How do I perform a convolution in python with a variable-width Gaussian?

Question

I need to perform a convolution using a Gaussian, however the width of the Gaussian needs to change. I'm not doing traditional signal processing but instead I need to take my perfect Probability Density Function (PDF) and ``smear" it, based on the resolution of my equipment.

For instance, suppose my PDF starts out as a spike/delta-function. I'll model this as a very narrow Gaussian. After being run through my equipment, it will be smeared out according to some Gaussian resolution. I can calculate this using the scipy.signal convolution functions.

    import numpy as np
    import matplotlib.pylab as plt

    import scipy.signal as signal
    import scipy.stats as stats

    # Create the initial function. I model a spike
    # as an arbitrarily narrow Gaussian
    mu = 1.0 # Centroid
    sig=0.001 # Width
    original_pdf = stats.norm(mu,sig)

    x = np.linspace(0.0,2.0,1000) 
    y = original_pdf.pdf(x)
    plt.plot(x,y,label='original')


    # Create the ``smearing" function to convolve with the
    # original function.
    # I use a Gaussian, centered at 0.0 (no bias) and
    # width of 0.5
    mu_conv = 0.0 # Centroid
    sigma_conv = 0.5 # Width
    convolving_term = stats.norm(mu_conv,sigma_conv)

    xconv = np.linspace(-5,5,1000)
    yconv = convolving_term.pdf(xconv)

    convolved_pdf = signal.convolve(y/y.sum(),yconv,mode='same')

    plt.plot(x,convolved_pdf,label='convolved')
    plt.ylim(0,1.2*max(convolved_pdf))
    plt.legend()
    plt.show()

This all works no problem. But now suppose my original PDF is not a spike, but some broader function. For example, a Gaussian with sigma=1.0. And now suppose my resolution actually varys over x: at x=0.5, the smearing function is a Gaussian with sigma_conv=0.5, but at x=1.5, the smearing function is a Gaussian with sigma_conv=1.5. And suppose I know the functional form of the x-dependence of my smearing Gaussian. Naively, I thought I would change the line above to

    convolving_term = stats.norm(mu_conv,lambda x: 0.2*x + 0.1)

But that doesn't work, because the norm function expects a value for the width, not a function. In some sense, I need my convolving function to be a 2D array, where I have a different smearing Gaussian for each point in my original PDF, which remains a 1D array.

So is there a way to do this with functions already defined in Python? I have some code to do this that I wrote myself....but I want to make sure I've not just re-invented the wheel.

Thanks in advance!

Matt

Answer 1

Question, in brief:
How to convolve with a non-stationary kernel, for example, a Gaussian that changes width for different locations in the data, and does a Python an existing tool for this?

Answer, sort-of:
It's difficult to prove a negative, but I do not think that a function to perform a convolution with a non-stationary kernel exists in scipy or numpy. Anyway, as you describe it, it can't really be vectorized well, so you may as well do a loop or write some custom C code.
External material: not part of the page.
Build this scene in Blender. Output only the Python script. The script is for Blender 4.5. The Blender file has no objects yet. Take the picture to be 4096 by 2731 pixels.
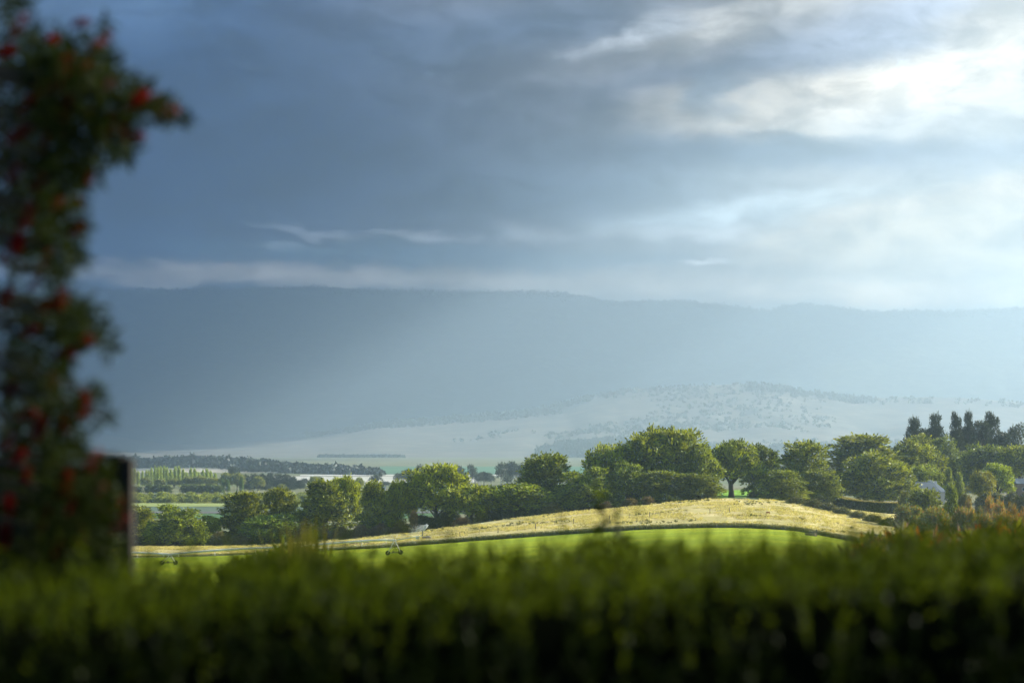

One trick that might work for you is, instead of changing the kernel size with position, stretch the data with the inverse scale (ie, at places where you'd want to the Gaussian with to be 0.5 the base width, stretch the data to 2x). This way, you can do a single warping operation on the data, a standard convolution with a fixed width Gaussian, and then unwarp the data to original scale.

The advantages of this approach are that it's very easy to write, and is completely vectorized, and therefore probably fairly fast to run.

Warping the data (using, say, an interpolation method) will cause some loss of accuracy, but if you choose things so that the data is always expanded and not reduced in your initial warping operation, the losses should be minimal.